Dataset excerpt:
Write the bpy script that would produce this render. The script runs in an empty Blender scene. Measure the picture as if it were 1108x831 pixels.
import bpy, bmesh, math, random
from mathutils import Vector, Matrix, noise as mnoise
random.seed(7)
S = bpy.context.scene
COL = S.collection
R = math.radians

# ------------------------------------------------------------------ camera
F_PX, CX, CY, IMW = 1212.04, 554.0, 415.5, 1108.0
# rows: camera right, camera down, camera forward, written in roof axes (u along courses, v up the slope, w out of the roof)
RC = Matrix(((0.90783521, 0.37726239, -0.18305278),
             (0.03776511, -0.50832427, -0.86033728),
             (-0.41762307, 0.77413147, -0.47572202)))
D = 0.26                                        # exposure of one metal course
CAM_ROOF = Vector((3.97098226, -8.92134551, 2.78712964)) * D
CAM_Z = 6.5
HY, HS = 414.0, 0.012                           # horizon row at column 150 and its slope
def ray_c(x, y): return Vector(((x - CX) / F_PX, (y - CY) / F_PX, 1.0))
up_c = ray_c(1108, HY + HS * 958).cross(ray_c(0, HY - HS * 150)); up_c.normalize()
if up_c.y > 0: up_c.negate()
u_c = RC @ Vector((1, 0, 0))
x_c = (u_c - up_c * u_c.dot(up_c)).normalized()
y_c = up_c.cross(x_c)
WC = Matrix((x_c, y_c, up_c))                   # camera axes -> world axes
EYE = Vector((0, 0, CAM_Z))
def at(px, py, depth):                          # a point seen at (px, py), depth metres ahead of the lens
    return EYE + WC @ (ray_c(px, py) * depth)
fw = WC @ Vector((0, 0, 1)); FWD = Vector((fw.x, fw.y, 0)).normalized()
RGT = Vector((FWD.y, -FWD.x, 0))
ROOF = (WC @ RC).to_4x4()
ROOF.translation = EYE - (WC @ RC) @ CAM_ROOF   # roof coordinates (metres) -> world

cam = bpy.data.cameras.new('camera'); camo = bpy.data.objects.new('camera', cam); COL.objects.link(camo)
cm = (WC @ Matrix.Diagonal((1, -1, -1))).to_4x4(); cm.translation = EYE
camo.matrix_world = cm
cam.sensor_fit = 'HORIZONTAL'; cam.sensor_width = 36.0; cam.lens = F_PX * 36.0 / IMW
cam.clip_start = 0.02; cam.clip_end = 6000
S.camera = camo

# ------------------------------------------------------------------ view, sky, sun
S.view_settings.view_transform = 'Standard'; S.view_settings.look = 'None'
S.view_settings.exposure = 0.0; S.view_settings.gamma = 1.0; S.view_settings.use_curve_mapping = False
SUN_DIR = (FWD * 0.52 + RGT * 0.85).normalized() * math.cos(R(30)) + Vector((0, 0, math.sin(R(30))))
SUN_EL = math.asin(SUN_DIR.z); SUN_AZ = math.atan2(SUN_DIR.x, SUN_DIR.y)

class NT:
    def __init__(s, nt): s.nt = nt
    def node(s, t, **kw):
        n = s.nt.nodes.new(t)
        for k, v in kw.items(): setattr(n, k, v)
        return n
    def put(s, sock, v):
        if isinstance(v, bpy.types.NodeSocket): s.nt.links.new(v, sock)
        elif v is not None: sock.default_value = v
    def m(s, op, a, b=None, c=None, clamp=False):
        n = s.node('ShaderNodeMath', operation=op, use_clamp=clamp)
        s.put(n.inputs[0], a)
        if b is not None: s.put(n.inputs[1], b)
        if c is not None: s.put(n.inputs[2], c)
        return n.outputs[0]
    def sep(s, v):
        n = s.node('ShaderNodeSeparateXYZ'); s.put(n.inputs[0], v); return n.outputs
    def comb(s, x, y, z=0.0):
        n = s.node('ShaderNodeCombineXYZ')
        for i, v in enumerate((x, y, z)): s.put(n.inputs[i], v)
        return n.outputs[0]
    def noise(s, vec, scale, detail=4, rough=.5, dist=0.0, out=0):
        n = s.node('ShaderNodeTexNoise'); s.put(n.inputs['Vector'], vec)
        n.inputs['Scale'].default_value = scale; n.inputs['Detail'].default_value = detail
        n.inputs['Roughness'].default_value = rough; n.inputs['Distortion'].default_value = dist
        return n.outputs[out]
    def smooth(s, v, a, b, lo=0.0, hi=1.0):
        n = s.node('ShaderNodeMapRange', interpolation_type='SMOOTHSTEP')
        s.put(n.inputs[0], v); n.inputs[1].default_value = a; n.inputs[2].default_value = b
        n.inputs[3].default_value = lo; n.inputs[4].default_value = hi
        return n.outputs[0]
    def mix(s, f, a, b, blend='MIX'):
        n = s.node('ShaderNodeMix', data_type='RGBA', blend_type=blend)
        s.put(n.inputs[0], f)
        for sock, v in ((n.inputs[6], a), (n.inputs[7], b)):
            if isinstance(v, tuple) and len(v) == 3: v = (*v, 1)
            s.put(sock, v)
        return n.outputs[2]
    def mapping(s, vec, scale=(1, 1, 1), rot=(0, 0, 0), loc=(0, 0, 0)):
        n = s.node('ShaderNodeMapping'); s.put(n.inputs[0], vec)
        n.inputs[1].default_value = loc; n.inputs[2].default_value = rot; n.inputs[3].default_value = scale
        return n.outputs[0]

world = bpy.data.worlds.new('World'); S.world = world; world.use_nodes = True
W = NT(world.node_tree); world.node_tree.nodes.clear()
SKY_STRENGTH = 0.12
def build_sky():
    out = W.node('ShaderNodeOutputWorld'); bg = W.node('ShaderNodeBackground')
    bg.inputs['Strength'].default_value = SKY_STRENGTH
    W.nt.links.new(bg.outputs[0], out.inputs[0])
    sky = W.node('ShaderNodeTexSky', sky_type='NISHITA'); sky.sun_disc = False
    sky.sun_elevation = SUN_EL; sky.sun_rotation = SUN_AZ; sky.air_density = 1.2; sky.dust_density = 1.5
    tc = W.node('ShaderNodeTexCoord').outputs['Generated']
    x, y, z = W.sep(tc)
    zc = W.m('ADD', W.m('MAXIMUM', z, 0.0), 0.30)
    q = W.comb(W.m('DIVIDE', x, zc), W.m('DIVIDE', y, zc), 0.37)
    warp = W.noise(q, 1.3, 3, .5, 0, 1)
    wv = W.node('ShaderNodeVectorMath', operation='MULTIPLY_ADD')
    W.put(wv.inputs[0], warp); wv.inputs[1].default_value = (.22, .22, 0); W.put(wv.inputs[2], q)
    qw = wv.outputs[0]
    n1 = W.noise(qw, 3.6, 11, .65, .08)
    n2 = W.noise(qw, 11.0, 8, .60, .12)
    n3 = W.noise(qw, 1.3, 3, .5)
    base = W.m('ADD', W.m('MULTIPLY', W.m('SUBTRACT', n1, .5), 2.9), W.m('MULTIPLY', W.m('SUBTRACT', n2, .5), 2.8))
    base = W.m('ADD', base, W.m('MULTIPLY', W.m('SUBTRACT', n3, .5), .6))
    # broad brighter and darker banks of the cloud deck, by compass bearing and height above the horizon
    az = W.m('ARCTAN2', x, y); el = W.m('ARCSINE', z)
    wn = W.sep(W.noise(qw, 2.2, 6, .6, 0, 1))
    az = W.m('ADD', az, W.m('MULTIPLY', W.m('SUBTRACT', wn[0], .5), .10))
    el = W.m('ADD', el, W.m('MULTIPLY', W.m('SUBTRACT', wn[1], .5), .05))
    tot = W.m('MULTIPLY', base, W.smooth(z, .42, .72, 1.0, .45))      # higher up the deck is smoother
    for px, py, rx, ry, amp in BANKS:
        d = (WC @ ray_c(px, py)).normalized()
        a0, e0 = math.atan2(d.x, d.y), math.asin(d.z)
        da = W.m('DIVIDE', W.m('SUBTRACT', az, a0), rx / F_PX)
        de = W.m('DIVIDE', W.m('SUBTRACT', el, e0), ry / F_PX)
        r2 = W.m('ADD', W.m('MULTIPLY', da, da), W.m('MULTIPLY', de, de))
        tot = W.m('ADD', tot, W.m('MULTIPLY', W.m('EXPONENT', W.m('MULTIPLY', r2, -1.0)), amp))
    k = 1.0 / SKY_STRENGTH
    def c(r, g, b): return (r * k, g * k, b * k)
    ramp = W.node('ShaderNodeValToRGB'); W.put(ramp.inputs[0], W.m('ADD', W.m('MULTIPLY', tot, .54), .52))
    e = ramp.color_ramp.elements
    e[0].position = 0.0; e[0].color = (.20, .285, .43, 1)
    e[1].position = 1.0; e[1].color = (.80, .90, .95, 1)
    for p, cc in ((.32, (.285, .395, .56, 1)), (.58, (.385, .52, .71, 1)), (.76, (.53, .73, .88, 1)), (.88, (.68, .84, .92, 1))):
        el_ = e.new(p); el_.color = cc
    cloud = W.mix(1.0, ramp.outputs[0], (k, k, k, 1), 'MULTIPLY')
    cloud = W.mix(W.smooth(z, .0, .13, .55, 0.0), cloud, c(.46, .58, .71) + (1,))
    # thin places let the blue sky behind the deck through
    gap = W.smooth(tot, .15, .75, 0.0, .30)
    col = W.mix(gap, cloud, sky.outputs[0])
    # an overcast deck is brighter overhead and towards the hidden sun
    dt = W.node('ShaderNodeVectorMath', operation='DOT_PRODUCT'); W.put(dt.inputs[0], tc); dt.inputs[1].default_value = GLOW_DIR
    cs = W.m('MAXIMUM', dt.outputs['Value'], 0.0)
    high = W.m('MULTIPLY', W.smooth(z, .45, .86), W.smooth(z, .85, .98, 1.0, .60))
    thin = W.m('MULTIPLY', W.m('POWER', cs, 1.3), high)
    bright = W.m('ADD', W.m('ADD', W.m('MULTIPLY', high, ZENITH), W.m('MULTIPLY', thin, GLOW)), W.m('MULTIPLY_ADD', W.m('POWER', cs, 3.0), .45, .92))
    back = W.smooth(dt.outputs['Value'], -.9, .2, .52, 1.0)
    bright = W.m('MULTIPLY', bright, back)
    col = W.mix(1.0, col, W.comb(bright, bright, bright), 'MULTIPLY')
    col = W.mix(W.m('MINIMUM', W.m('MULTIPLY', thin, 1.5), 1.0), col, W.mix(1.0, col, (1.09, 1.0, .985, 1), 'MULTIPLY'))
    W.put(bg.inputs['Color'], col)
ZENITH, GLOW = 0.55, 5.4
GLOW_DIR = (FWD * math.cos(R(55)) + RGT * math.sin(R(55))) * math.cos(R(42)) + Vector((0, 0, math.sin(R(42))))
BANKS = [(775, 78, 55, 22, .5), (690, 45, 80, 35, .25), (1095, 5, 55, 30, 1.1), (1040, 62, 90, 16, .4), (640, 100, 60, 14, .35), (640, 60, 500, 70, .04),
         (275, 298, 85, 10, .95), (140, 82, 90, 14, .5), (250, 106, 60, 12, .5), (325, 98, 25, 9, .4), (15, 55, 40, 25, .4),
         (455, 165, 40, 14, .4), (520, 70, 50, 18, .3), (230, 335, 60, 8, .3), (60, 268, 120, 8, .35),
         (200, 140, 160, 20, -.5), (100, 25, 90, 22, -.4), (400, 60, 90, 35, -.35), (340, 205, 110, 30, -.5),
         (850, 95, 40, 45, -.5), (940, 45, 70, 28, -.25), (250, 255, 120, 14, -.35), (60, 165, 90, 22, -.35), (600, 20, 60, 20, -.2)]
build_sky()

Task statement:
Beginning at the top of the data, please return every line until and including the line containing "R = math.radians", copied exactly, and nothing past it.

Task response:
Write the bpy script that would produce this render. The script runs in an empty Blender scene. Measure the picture as if it were 1108x831 pixels.
import bpy, bmesh, math, random
from mathutils import Vector, Matrix, noise as mnoise
random.seed(7)
S = bpy.context.scene
COL = S.collection
R = math.radians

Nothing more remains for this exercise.